The lemmings I refer to are those who live for the likes of facebook, love Google and don't give a damn about the direction that internet use is taking.
I would probably fall into that group given my main personal email address is GMail, I use You Tube a fair bit, am on Facebook and Twitter and my main search engine is Google as I value convenience and accessibility over anything else.
Well, I'm on Facebook when I'm not working on large corporate networks, SDN and cloud based xaaS, which is the direction my Internet is taking.
Bummer. I'm a lemming. Glad I live inland.
When I next catch him I'll ask VM's head capacity planning bod if they do provision for people who are several standard deviations above normal usage and consume 50% of maximum theoretical throughput.
Going by the statistics I've seen that group is closer to 0.01% than they are 10% though which is actually pretty fortunate as UK levels of pricing would be impossible to sustain if 10% were using 50% of their maximums. The usual capacity planning models budget, depending on the operator, 200 - 500kbps per customer with a relatively limited usage increase when bandwidth increases closer to 30% increase in usage with a tripling or quadrupling of headline speed, not a 150 - 200% increase in usage already 20+ times the average usage and an even higher multiple of the median.
I'm not going to comment on what people actually pay for as that'll be a quite circular discussion, though I find it an extremely sweeping statement suggesting I either don't give a damn or don't know which direction Internet usage is taking because I choose convenience over Linux everything.

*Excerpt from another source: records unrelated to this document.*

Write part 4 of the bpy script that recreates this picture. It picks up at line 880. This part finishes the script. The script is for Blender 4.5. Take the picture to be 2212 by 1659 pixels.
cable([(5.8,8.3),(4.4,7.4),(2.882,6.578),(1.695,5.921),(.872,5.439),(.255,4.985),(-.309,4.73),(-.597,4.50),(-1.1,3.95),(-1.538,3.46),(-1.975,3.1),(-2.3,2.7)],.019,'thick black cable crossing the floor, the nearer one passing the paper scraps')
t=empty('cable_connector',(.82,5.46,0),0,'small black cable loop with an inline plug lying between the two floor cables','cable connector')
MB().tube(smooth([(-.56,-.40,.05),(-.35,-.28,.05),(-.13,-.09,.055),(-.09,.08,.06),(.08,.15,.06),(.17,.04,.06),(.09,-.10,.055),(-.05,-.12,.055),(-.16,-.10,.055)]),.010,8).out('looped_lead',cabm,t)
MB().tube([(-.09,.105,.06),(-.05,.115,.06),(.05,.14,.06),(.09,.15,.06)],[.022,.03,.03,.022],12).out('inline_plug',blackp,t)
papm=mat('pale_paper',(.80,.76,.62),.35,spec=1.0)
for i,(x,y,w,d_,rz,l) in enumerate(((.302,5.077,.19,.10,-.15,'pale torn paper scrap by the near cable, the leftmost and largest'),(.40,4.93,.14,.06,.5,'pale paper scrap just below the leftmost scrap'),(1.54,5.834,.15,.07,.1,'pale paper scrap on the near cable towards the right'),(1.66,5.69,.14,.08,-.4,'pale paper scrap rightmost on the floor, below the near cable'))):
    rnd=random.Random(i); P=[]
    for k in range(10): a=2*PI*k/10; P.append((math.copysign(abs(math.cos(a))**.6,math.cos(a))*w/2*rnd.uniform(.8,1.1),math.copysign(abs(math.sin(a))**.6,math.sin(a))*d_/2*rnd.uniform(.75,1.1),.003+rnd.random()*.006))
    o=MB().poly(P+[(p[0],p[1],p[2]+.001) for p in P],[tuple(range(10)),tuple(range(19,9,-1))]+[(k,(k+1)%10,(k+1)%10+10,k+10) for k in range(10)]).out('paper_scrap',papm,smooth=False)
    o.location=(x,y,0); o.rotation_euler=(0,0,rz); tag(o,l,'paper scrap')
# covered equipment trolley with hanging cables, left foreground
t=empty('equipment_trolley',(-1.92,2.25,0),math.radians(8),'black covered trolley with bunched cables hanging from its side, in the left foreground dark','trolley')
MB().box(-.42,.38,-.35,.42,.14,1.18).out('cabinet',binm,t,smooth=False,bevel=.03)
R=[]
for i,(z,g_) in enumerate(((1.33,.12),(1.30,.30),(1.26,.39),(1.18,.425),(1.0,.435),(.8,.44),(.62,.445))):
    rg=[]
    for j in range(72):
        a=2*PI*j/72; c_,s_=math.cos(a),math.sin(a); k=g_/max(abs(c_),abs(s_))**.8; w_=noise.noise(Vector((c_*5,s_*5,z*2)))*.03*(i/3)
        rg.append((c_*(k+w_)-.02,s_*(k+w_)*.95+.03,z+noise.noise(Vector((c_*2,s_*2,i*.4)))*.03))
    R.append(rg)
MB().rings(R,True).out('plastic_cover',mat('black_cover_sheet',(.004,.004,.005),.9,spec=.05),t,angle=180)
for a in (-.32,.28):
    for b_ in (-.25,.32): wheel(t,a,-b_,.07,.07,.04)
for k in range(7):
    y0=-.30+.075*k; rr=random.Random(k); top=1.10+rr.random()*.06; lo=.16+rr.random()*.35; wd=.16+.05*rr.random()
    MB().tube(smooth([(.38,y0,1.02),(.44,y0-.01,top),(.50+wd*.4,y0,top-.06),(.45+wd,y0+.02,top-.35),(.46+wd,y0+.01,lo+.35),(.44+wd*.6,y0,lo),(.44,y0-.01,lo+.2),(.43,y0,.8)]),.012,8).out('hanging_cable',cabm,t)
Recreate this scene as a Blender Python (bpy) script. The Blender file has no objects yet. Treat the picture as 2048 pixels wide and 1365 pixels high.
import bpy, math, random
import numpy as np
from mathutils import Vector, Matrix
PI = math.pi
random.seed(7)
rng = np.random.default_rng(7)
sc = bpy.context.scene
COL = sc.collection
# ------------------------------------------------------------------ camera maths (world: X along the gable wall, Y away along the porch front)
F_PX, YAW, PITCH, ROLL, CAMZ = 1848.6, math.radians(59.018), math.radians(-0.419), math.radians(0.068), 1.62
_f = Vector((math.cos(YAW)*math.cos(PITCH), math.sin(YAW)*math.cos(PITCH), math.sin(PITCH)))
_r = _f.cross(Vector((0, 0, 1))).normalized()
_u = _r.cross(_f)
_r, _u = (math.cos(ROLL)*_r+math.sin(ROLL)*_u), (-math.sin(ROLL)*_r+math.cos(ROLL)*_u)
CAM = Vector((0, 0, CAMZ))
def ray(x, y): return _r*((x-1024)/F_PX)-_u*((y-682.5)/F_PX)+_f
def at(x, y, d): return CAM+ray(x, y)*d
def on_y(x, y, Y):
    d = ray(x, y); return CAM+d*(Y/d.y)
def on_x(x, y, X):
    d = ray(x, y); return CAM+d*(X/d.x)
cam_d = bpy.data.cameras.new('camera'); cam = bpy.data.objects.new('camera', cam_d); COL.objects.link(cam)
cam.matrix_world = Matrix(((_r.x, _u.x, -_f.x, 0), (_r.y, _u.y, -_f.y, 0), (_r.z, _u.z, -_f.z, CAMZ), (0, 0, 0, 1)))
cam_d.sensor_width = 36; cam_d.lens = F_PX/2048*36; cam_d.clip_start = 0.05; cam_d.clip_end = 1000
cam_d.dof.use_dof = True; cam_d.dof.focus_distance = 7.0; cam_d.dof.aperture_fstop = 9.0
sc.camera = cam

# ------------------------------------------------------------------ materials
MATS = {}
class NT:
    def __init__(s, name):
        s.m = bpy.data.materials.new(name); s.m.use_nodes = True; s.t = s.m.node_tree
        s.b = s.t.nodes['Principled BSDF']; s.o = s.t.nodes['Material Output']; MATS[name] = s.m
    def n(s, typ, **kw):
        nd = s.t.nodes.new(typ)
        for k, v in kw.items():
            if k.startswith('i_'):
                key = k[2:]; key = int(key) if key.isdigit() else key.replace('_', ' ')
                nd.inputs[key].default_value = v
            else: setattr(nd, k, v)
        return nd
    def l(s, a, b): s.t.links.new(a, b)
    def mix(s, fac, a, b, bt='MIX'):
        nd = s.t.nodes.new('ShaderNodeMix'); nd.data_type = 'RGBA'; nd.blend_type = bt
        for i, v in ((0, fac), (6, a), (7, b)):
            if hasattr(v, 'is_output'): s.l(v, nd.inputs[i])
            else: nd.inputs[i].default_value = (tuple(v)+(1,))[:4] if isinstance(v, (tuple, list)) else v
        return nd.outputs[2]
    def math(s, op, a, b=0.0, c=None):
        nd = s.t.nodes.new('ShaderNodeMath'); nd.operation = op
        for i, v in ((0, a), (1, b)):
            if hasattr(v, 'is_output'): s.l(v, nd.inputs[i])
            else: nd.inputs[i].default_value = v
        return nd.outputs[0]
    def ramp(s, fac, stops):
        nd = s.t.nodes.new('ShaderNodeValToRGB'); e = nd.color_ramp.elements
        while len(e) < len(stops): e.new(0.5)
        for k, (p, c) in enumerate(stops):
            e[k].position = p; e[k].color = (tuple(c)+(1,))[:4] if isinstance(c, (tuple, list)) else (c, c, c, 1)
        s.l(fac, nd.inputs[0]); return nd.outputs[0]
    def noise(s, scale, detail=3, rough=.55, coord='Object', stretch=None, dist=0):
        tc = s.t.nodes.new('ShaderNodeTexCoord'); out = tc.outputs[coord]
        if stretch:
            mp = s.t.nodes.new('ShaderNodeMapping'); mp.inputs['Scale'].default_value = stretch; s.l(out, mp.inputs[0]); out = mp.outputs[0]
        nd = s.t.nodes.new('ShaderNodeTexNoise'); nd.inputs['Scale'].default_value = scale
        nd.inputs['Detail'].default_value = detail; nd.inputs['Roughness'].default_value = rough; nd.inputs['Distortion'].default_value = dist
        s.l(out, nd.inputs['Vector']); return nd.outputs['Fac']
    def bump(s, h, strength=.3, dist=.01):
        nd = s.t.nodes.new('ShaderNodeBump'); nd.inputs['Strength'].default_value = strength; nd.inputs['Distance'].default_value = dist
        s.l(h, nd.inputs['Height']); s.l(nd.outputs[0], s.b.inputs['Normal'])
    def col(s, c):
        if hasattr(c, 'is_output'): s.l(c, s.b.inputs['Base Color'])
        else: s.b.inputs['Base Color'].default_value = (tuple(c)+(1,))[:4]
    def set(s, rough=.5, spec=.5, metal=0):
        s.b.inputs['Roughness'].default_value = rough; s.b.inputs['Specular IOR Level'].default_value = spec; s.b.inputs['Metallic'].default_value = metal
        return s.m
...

Usage is rising thanks almost entirely to increased usage of streaming services - 1 out of every 6 minutes of visual content consumed now is VoD. ISPs are quite aware of this and are budgeting capacity appropriately.
Incidentally cell phone plans changed because operators were simply paying each other charges for placing calls to one another's networks and they were cancelling one another out. No such luxury on Internet access. Settlement free peering is about as close as it goes; transit costs money and above all access network infrastructure costs money.
I'm not going to comment on your or anyone else's usage but just as you think I'm a 'lemming' for using Facebook and Google I consider you naive for thinking that the levels of usage that would apparently make us ignorance masses no longer lemmings are sustainable with the quality of service and costs we have at this time.
Idealistic, which is a good characteristic, but phenomenally naive.
A little reading for you. There's a really good reason why charges get cheaper per Mbps as bandwidth increases, operators know that the increase in usage is way lower than the headline speed increase. This model breaks we all pay more. Much more.